I also learned that she was not allowed to leave her hometown, which she said she was, thus she breached her conditions. Her charges were still before the court when she stole a third time working as a legal assistant. This time was about $14,000.
She finally ended up being sentenced for a year for all the crimes and I remember the day. It was her birthday and after the judge laid out her sentence, she turned to me crying and begging me not to leave her. And I didn’t, being the schmuck that I am.
She served about three months in jail and four months in a halfway house. We eventually moved, thinking the worst was behind us. Well, now I have learned differently.
First off was the catalyst. She ended up having an affair with her best friend’s husband after they separated, which I believe she helped precipitate. Why? Because she envied her friends life, stay at home mom and her husband paying for everything and giving her a couple thousand a month to spend on herself.
Well, once we separated, friends that had disappeared came forward to tell me their storied about how she had been caught lying to them and how they wouldn’t stand for it.
My ex had told me a different story about why her friends weren’t hanging out anymore. And prior to this, I was always cognizant of the fact my ex had no long term friends like I did. They seem to come and go quite often.
Well, now I’ve learned that my wife had been fired from jobs that she told me she had quit, and the last one was because she was using clients credit cards for her own purchases, as well as product and petty cash going missing.
The owner of the business as well as the credit card owners went to the police but as of this point, no charges have been laid. Probably because she charmed or slept with the investigating officer!
lol
Note that she runs her own fitness classes (as she can’t get a job in the town we live in as the rumors about her past crimes have spread throughout the business community) and is a popular Zumba and boot camp teacher.

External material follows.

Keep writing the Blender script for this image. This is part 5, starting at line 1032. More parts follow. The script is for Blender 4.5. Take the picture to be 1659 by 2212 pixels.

Her participants love her because she is good looking and very charming and bubbly. However, I know she has lied to them about personal details and even held charity events where the money didn’t go to charity.
She very much lies just to lie where it is really unnecessary.
Well, within the span of two months, she has moved in with her new lover, made the house her own, quit her current job, which she only had for three months, and claims she found her soulmate and they are in love.
They are apparently inseparable, never leaving each other’s side.
I am now the enemy, and I’ve never witnessed such coldness from the person I used to call my wife.
She can’t wait to get her hands on the house money as I am selling the house.
Did I mention she still denies to me it is an affair and that he is just a friend, although they post couple’s stuff on Facebook (they think just because I’m blocked that my friends won’t look? haha).
I have also learned of recent infidelities in the last six months, although I have suspected flings before, as she would tell me she was a certain place, and I would drive by and she wouldn’t be there and wouldn’t answer her phone. When she eventually did, she would make up a story and then get mad because she didn’t believe she didn’t need her phone attached to her hip when she went out.
She would get a hold of me when she had time.
And I love the rage she would exhibit (although it wasn’t very often) when I would catch her in an obvious lie. She would yell and scream and sometimes throw things thinking that the harder she yelled, it would make it more true.
Ha!
Anyway, that is the surface of my story. I can’t type everything, but you got the major details. Thanks for listening.
Yes very cold indeed. My spath, upon divorce attempted to alienate me from my children and then replace me with her new husband (who she became pregnant by 6 months after our divorce and married 8 months after our divorce). Every attempt to contact my children letters, call etc were intercepted by her and it wasn’t until I went back to court TWICE that I finally was able to get in touch with my children on a daily basis. Lies and stories are told behind my back that are not true and I usually find out about these through extended family or friends. It is amazing how people like this even exist as I only thought they existed on TV shows and soaps at one point in my life. Now I know better.
If the number one trait of sociopaths is lying then the number two is laziness. In the training of correction officers they are taught a course called “games that inmates play.” The ultimate goal in all the inmates games is to create a “mule,” that is a slave. The inmate wants someone to visit him, send him money and books, and magazines. I see in my experiences with spaths that they want a mule also. Someone to provide financial support, a place to live, and someone to use for sexual needs.In creating the slave the spaths are very nice in the recruitment and training phase but once the master/slave relationship has been established the spath becomes very demanding and even cruel. The spath does not give the slave their freedom willingly and seperation with no contact is necessary to break the chains that bind. I am no longer a slave/victim as I have learned from my harsh experiences. Today I can say no to any request without feeling any guilt (I can spot a guilt trip a mile away.) I have learned to recognize very quickly people who have no boundaries and who also have no respect for the boundaries of others and reject them without feeling any guilt. On my current job I have to deal with a bully of a coworker who wants everything to his advantage; I am to do all the work while he gets all the pay. I have been successful in putting him back into his place by bringing in higher authority to set things right. This is whats the boss says and this is what I am going to do. The boss was amazed at how easily I handled him and I told him “this is child’s play after dealing with the ex wife (who is a spath)”. I know what signs to look for, what to expect, and how to counter and resist the spath tactics an prevent them from getting an unfair advantage. I have made myself stronger from dealing with spaths and hope that others can grow stronger as well.
Wiserfromit – The idea of creating a “mule” is a really interesting observation. Since many people in prison are sociopaths, I wonder if they are just switching their normal exploitative behavior to another venue.
Anyway, I’m glad that the skills you learned dealing with your ex-wife have proven to be helpful.
wiserfromit,
Your response (to pricer) is very helpful, having learned how to better deal with exploitative people (in all areas of life). Thanks. I am so glad that you figured out what kind of person your ex-wife is – knowledge is power.